Several outfitters in Eminence and Salem, Missouri run full-service packages - canoes or johnboats, shuttle, and camping gear if needed. A two-day float for four guys with a shuttle runs $400 to $600 depending on the outfitter. Bring your own food and cooler, camp on the gravel bars, fish until dark. I've found this format - self-guided with shuttle support - is the sweet spot between organized trip and real outdoor experience. Missouri guys trips don't need to be complicated to be worth talking about for years.
Booking Windows For Spring Fishing Trips and What to Budget
The biggest mistake guys make is picking dates first and destination second. Pick the destination based on the seasonal window, then build the dates around it. Tarpon in Charlotte Harbor before April is a gamble. Montana in late April during a heavy runoff year is brown water. Get the timing right and everything else works.
For guided trips - tarpon, bass, steelhead, walleye - reach out in January for March through May dates. Most guides hold a spot with a deposit and send a packing list. For beach house destinations like the Outer Banks, get lodging locked in early and the rest sorts itself out. For the Ozarks float, call the outfitter, pick your launch date, and don't overthink it.
On budget: guided flats and tarpon charters are the premium end at $700 to $900 per boat per day - split two ways, that's a reasonable number for what you're getting. Steelhead and bass guides run $350 to $600. The Detroit River walleye charter punches well above its weight at $150 to $200 per person. And the self-guided end - the Ozarks float and OBX surf fishing - comes in under $200 per person for the whole weekend. Married life makes the two-week fishing vacation harder to schedule; a four-day window around any of these trips isn't.
Matching the Trip to Your Group of Guys ...

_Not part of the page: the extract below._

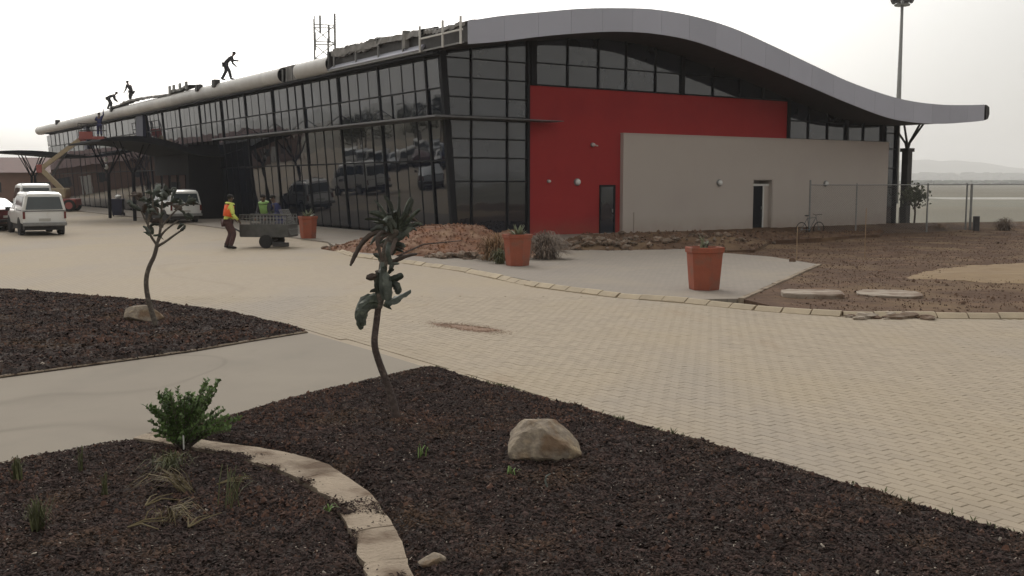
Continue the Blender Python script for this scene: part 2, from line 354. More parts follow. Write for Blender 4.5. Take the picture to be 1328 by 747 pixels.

If you want the most technically demanding saltwater experience, Charlotte Harbor tarpon in April is the answer. For fly fishing without peak season crowds, Montana in March or early April. For the biggest bass in the country during their most aggressive window, Lake Fork in March. For an urban fishing experience that surprises everyone, the Detroit River in April. For Great Lakes steelhead that most guys haven't chased, the Manistee in March or April. For a beach house trip that doubles as a fishing trip, Outer Banks in April. And for the most fun per dollar with zero pretension, run the Current River and camp on the gravel bars.
Seven solid options, all with real spring windows. If I'm being honest about which one I'm planning next, it's Charlotte Harbor - I've still got a score to settle with that tarpon.